Sharry noted that Obama vowed to make immigration reform a priority in his first term, but ramped up deportations instead. And he questions whether the president will take action even after the elections.

“The jury’s still out on whether he’s really going to act at all,” he said. “Fool me once, shame on you. Fool me twice, shame on me.”

The Cato Institute, a libertarian think tank, backs business visa reforms and other immigration changes that it says would boost the nation’s economy.

“It’s an unfortunate delay that puts the brakes on overall reforms to the immigration system,” said Alex Nowrasteh, an immigration policy analyst at Cato. “It’s also entirely predictable.”

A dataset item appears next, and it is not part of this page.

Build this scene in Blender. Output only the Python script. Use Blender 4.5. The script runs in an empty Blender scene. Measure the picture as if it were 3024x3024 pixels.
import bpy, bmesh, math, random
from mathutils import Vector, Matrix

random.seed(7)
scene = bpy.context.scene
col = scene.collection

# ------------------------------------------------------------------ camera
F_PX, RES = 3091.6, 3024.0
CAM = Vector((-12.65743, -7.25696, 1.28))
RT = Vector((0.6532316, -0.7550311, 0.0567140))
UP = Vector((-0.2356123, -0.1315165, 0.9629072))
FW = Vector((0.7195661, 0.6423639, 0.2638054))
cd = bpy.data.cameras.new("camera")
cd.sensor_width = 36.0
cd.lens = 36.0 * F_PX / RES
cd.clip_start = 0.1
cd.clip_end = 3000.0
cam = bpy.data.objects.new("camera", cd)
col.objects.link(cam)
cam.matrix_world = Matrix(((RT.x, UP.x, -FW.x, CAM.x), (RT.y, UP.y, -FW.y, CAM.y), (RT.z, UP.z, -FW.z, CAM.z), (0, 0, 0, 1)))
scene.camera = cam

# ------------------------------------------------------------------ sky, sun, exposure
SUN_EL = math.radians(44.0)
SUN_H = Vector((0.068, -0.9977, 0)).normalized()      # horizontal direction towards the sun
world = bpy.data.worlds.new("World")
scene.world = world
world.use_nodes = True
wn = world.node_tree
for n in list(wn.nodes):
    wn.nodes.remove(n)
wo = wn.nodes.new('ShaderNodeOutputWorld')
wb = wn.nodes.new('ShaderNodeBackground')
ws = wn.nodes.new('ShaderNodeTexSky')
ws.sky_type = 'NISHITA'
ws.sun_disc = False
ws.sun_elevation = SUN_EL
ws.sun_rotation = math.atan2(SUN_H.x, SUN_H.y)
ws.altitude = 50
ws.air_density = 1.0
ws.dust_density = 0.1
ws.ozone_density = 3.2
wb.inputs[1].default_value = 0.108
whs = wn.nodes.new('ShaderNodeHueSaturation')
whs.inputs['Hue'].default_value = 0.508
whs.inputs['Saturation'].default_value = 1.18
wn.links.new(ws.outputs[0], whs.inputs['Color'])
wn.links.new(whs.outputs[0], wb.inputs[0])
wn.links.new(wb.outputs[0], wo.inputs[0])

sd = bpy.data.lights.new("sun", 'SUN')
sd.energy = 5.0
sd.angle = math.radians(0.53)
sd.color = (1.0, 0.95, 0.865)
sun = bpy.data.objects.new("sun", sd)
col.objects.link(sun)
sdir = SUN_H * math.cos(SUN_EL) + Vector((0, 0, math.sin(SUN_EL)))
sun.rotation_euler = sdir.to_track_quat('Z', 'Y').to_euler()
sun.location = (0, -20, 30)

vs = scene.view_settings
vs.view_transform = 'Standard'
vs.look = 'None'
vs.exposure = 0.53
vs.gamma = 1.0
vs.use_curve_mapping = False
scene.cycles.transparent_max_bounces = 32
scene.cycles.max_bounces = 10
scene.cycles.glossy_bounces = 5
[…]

Martha McSally, the Republican nominee challenging Rep. Ron Barber, D-Tucson, for Arizona’s 2nd District seat in Congress, said she supports business-oriented immigration reforms and criticized the president’s delay.

“Securing our border and reforming our legal immigration system so it’s focused on economic growth must be the first priority,” McSally said in an email. “What the president should be doing is using the authority he already has … but he is instead playing politics on an important issue.”

Barber did not respond to requests for comment on the president’s announcement.

But Rep. Raul Grijalva, D-Tucson, whose district shares Arizona’s portion of the U.S-Mexico border with Barber’s, did not pull any punches over the president’s decision.

“President Obama placed political calculations over the hopes and needs of immigrant communities,” Grijalva said in a statement.

“He reneged on his own commitment … to do what is right, and instead chose what is expedient, betraying the trust of some of the most vulnerable among us,” he said.